Abstract

Jennifer Heuer, « Compelled to hope for the death of a woman who may have saved one's life » : conscription and marriage bonds under Napoleon. During the Napoleonic era, many couples married simply so that the man could avoid conscription. These couples were often wildly mismatched ; young men wed women who were in their seventies or eighties, or who were sometimes deranged or epileptic. Girls who still lived with their parents were officially united with their neighbors. Almost all imagined that they would divorce when peace arrived. But the laws of the Restoration, especially the abolition of divorce, left couples potentially bound together permanently. This article is based on a series of petitions written between 1814 and 1820 in the hopes of breaking these fictive, but legally binding, marriages.
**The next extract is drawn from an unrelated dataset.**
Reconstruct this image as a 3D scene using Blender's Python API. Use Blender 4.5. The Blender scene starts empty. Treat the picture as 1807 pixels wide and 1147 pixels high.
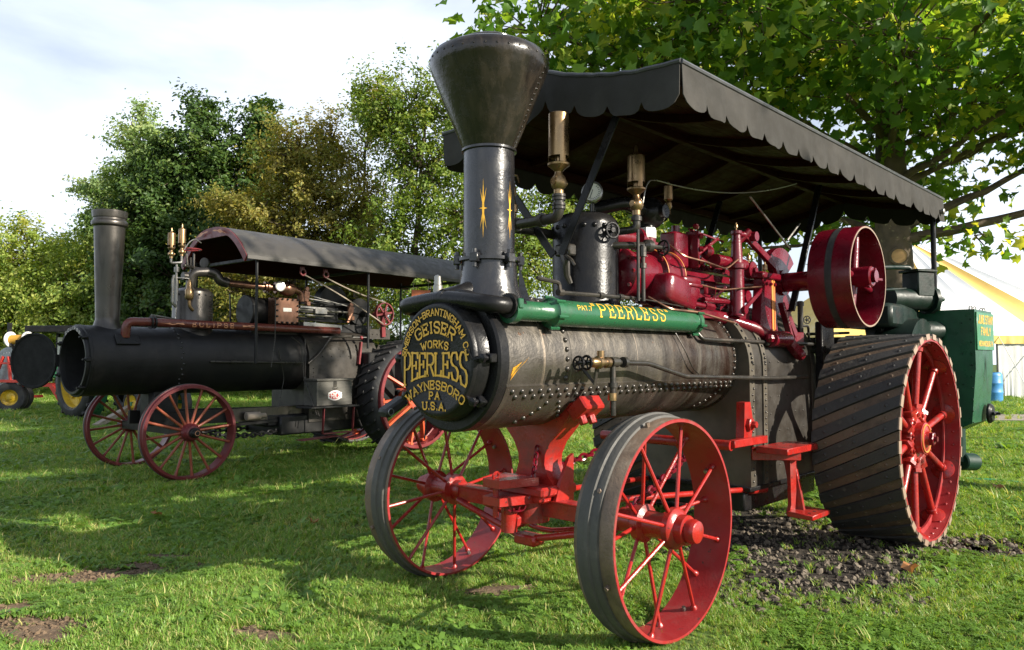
import bpy, math, random
import numpy as np
from mathutils import Vector, Matrix
rng = np.random.default_rng(7)
random.seed(7)
R_ = math.radians
scene = bpy.context.scene
COL = scene.collection

# ------------------------------------------------------------------ camera
F_PX, W_PX, H_PX = 1340.0, 1807.0, 1147.0
PITCH = math.atan((634.0 - H_PX / 2) / F_PX)
TH = math.atan((2200.0 - W_PX / 2) * math.cos(PITCH) / F_PX)
CAM = Vector((0, 0, 1.35))
RT = Vector((math.sin(TH), -math.cos(TH), 0))
FW0 = Vector((math.cos(TH), math.sin(TH), 0))
FWD = FW0 * math.cos(PITCH) + Vector((0, 0, math.sin(PITCH)))
UPV = -FW0 * math.sin(PITCH) + Vector((0, 0, math.cos(PITCH)))
cam_d = bpy.data.cameras.new('camera')
cam = bpy.data.objects.new('camera', cam_d)
COL.objects.link(cam)
cam.matrix_world = Matrix(((RT.x, UPV.x, -FWD.x, CAM.x), (RT.y, UPV.y, -FWD.y, CAM.y), (RT.z, UPV.z, -FWD.z, CAM.z), (0, 0, 0, 1)))
cam_d.sensor_width = 36.0
cam_d.lens = F_PX * 36.0 / W_PX
cam_d.clip_start = 0.05
cam_d.clip_end = 2000
scene.camera = cam

def ld(lat, dep, z=0.0):
    """point given by metres to the right of and ahead of where the photographer stood"""
    p = RT * lat + FW0 * dep
    return Vector((p.x, p.y, z))

# ------------------------------------------------------------------ sky, sun, exposure
SUN_EL = R_(25.0)
sun_h = Vector((0.30, -0.95, 0)).normalized()
SUN = Vector((sun_h.x * math.cos(SUN_EL), sun_h.y * math.cos(SUN_EL), math.sin(SUN_EL)))
world = bpy.data.worlds.new('World')
scene.world = world
world.use_nodes = True
wn, wl = world.node_tree.nodes, world.node_tree.links
wn.clear()
sky = wn.new('ShaderNodeTexSky')
sky.sky_type = 'NISHITA'
sky.sun_disc = False
sky.sun_elevation = SUN_EL
sky.sun_rotation = math.atan2(SUN.x, SUN.y)
sky.air_density = 1.0
sky.dust_density = 1.0
sky.ozone_density = 1.0
tc = wn.new('ShaderNodeTexCoord')
mp = wn.new('ShaderNodeMapping')
mp.inputs['Scale'].default_value = (1.0, 1.0, 2.6)
cn = wn.new('ShaderNodeTexNoise')
cn.inputs['Scale'].default_value = 1.7
cn.inputs['Detail'].default_value = 7
cn.inputs['Roughness'].default_value = 0.52
cn.inputs['Distortion'].default_value = 0.25
cr = wn.new('ShaderNodeValToRGB')
cr.color_ramp.elements[0].position = 0.36
cr.color_ramp.elements[0].color = (0.34, 0.34, 0.34, 1)
cr.color_ramp.elements[1].position = 0.62
cr.color_ramp.elements[1].color = (0.90, 0.90, 0.90, 1)
mx = wn.new('ShaderNodeMix')
mx.data_type = 'RGBA'
mx.inputs['B'].default_value = (12.4, 13.5, 15.4, 1)
bg = wn.new('ShaderNodeBackground')
bg.inputs['Strength'].default_value = 0.05
wo = wn.new('ShaderNodeOutputWorld')
wl.new(tc.outputs['Generated'], mp.inputs['Vector'])
wl.new(mp.outputs['Vector'], cn.inputs['Vector'])
wl.new(cn.outputs['Fac'], cr.inputs['Fac'])
sx = wn.new('ShaderNodeSeparateXYZ')
wl.new(tc.outputs['Generated'], sx.inputs['Vector'])
hz = wn.new('ShaderNodeMapRange')             # cloud thickens towards the horizon, thinned overhead to cut fill light
hz.inputs['From Min'].default_value = 0.25
hz.inputs['From Max'].default_value = 1.0
hz.inputs['To Min'].default_value = 1.0
hz.inputs['To Max'].default_value = 0.30
wl.new(sx.outputs['Z'], hz.inputs['Value'])
hm = wn.new('ShaderNodeMath')
hm.operation = 'MULTIPLY'
wl.new(cr.outputs['Color'], hm.inputs[0])
wl.new(hz.outputs['Result'], hm.inputs[1])
wl.new(hm.outputs[0], mx.inputs['Factor'])
wl.new(sky.outputs['Color'], mx.inputs['A'])
wl.new(mx.outputs['Result'], bg.inputs['Color'])
wl.new(bg.outputs['Background'], wo.inputs['Surface'])
sd = bpy.data.lights.new('sun', 'SUN')
sd.energy = 5.0
sd.angle = R_(0.53)
sd.color = (1.0, 0.92, 0.79)
so = bpy.data.objects.new('sun', sd)
COL.objects.link(so)
so.rotation_euler = SUN.to_track_quat('Z', 'Y').to_euler()
so.location = (0, 0, 30)
vs = scene.view_settings
vs.view_transform = 'Standard'
vs.look = 'None'
vs.gamma = 1.0
vs.use_curve_mapping = False
vs.exposure = 1.08
scene.cycles.max_bounces = 8
scene.cycles.transparent_max_bounces = 8

# ------------------------------------------------------------------ materials
def _noise(nt, scale, detail=5, rough=0.6, coord='Object', stretch=None):
    t = nt.nodes.new('ShaderNodeTexCoord')
    n = nt.nodes.new('ShaderNodeTexNoise')
    n.inputs['Scale'].default_value = scale
    n.inputs['Detail'].default_value = detail
    n.inputs['Roughness'].default_value = rough
    if stretch:
        m = nt.nodes.new('ShaderNodeMapping')
        m.inputs['Scale'].default_value = stretch
        nt.links.new(t.outputs[coord], m.inputs['Vector'])
        nt.links.new(m.outputs['Vector'], n.inputs['Vector'])
    else:
        nt.links.new(t.outputs[coord], n.inputs['Vector'])
    return n

def _ramp(nt, src, stops):
    r = nt.nodes.new('ShaderNodeValToRGB')
    el = r.color_ramp.elements
    while len(el) < len(stops):
        el.new(0.5)
    for e, (p, c) in zip(el, stops):
        e.position = p
        e.color = c if len(c) == 4 else (*c, 1)
    nt.links.new(src, r.inputs['Fac'])
    return r

def _mix(nt, fac, a, b, mode='MIX'):
    m = nt.nodes.new('ShaderNodeMix')
    m.data_type = 'RGBA'
    m.blend_type = mode
    for v, k in ((fac, 'Factor'), (a, 'A'), (b, 'B')):
        if isinstance(v, (int, float)):
            m.inputs[k].default_value = v
        elif isinstance(v, tuple):
            m.inputs[k].default_value = (*v[:3], 1)
        else:
            nt.links.new(v, m.inputs[k])
    return m.outputs['Result']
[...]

These petitions illuminate resistance to the state by revealing strategies that were deliberately hidden from the Napoleonic authorities. They also show the arguments petitioners used to convince new authorities of the injustice of their fate and to associate the political and military crimes of the « usurper » with domestic disorder. They reveal the legal conundrums created by such marriages, like the case of a man in love with a woman who after his paper marriage to an old woman to escape conscription- was technically his own granddaughter. Considered together with court cases, these petitions show that it is insufficient to write a history of the family based on the prescriptions of the Civil Code, without also considering the effects of two decades of war.